* Start *
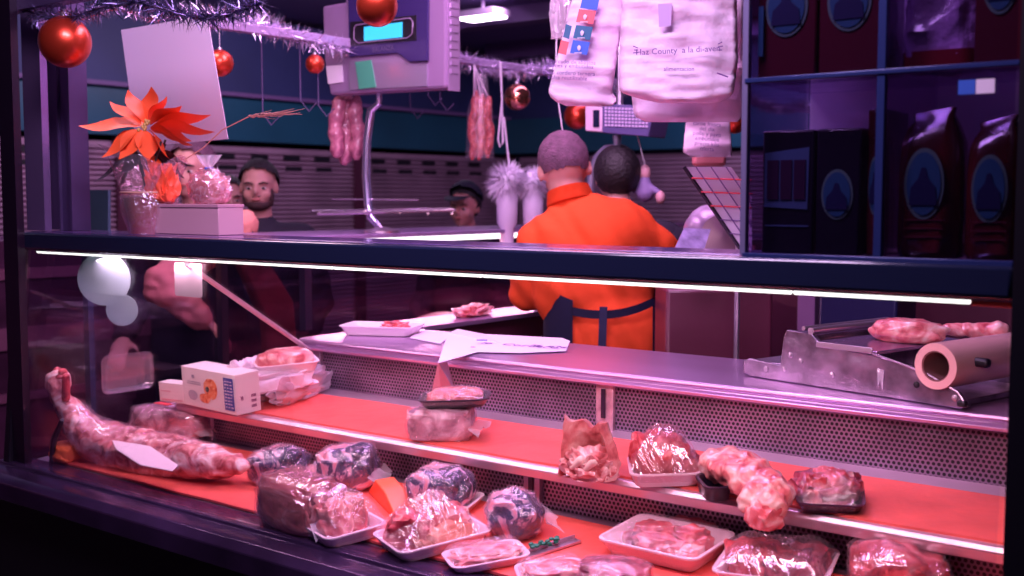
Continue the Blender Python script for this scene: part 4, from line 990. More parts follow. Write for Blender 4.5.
# trousers
m = NB(); cap(m, hp[-1], hp[1], .135, .135)
for s in (-1, 1): cap(m, hp[s], kn[s], .105, .075); cap(m, kn[s], an[s], .073, .055)
obj('trousers', remesh(m, .014, 3), COATD, man, world=True)
for s in (-1, 1):
    m = NB(); cap(m, an[s] + Vector((0, 0, -.035)), an[s] + R0 @ Vector((0, .15, -.05)), .05, .038)
    for v in m.verts: v.co.z = max(v.co.z, .002)
    obj('shoe', remesh(m, .008, 2), BLACK, man, world=True)
# apron: skirt open at the back, tie across the back, hanging tie
m = NB(); cols = []
for i in range(33):
    a = PI * (-.30 + 1.60 * i / 32)       # from right side round the front to the left side (0 = +x, pi/2 = front)
    col_ = []
    for j in range(15):
        z = 1.285 - .70 * j / 14; f = 1 + .05 * j / 14
        edge = max(0, (abs(a - PI / 2) - PI * .5)) / (PI * .3)
        zz = z - (.05 * edge if j == 0 else 0)
        col_.append(m.verts.new(W(.035 + math.cos(a) * .208 * f, -.03 + math.sin(a) * .165 * f + .006 * math.sin(a * 9), zz)))
    cols.append(col_)
for i in range(32):
    for j in range(14): m.faces.new((cols[i][j], cols[i + 1][j], cols[i + 1][j + 1], cols[i][j + 1]))
bmesh.ops.solidify(m, geom=m.faces[:], thickness=.004)
ap = obj('apron', m, APRON, man, world=True)
def band(z0_, z1_, z2_, w):
    m = NB(); pr = None
    for i in range(25):
        u = i / 24; a = PI * (-.30 - .40 * u)
        z = z0_ + (z1_ - z0_) * u - z2_ * math.sin(u * PI)
        p_ = (.035 + math.cos(a) * .213, -.035 + math.sin(a) * .172)
        va = m.verts.new(W(p_[0], p_[1], z)); vb = m.verts.new(W(p_[0], p_[1], z - w))
        if pr: m.faces.new((pr[0], va, vb, pr[1]))
        pr = (va, vb)
    bmesh.ops.solidify(m, geom=m.faces[:], thickness=.005); return m
obj('waist_tie', band(1.245, 1.215, .02, .026), APRON, ap, world=True)
m = NB(); box(m, W(.0, -.215, 1.125), (.024, .006, .19), R0 @ Matrix.Rotation(.03, 3, 'Y')); obj('hanging_tie', m, APRON, ap, world=True)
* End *
- [What you have to do]:
Extract all lines containing the word "from".

- [Complete output]:
Continue the Blender Python script for this scene: part 4, from line 990. More parts follow. Write for Blender 4.5.
    a = PI * (-.30 + 1.60 * i / 32)       # from right side round the front to the left side (0 = +x, pi/2 = front)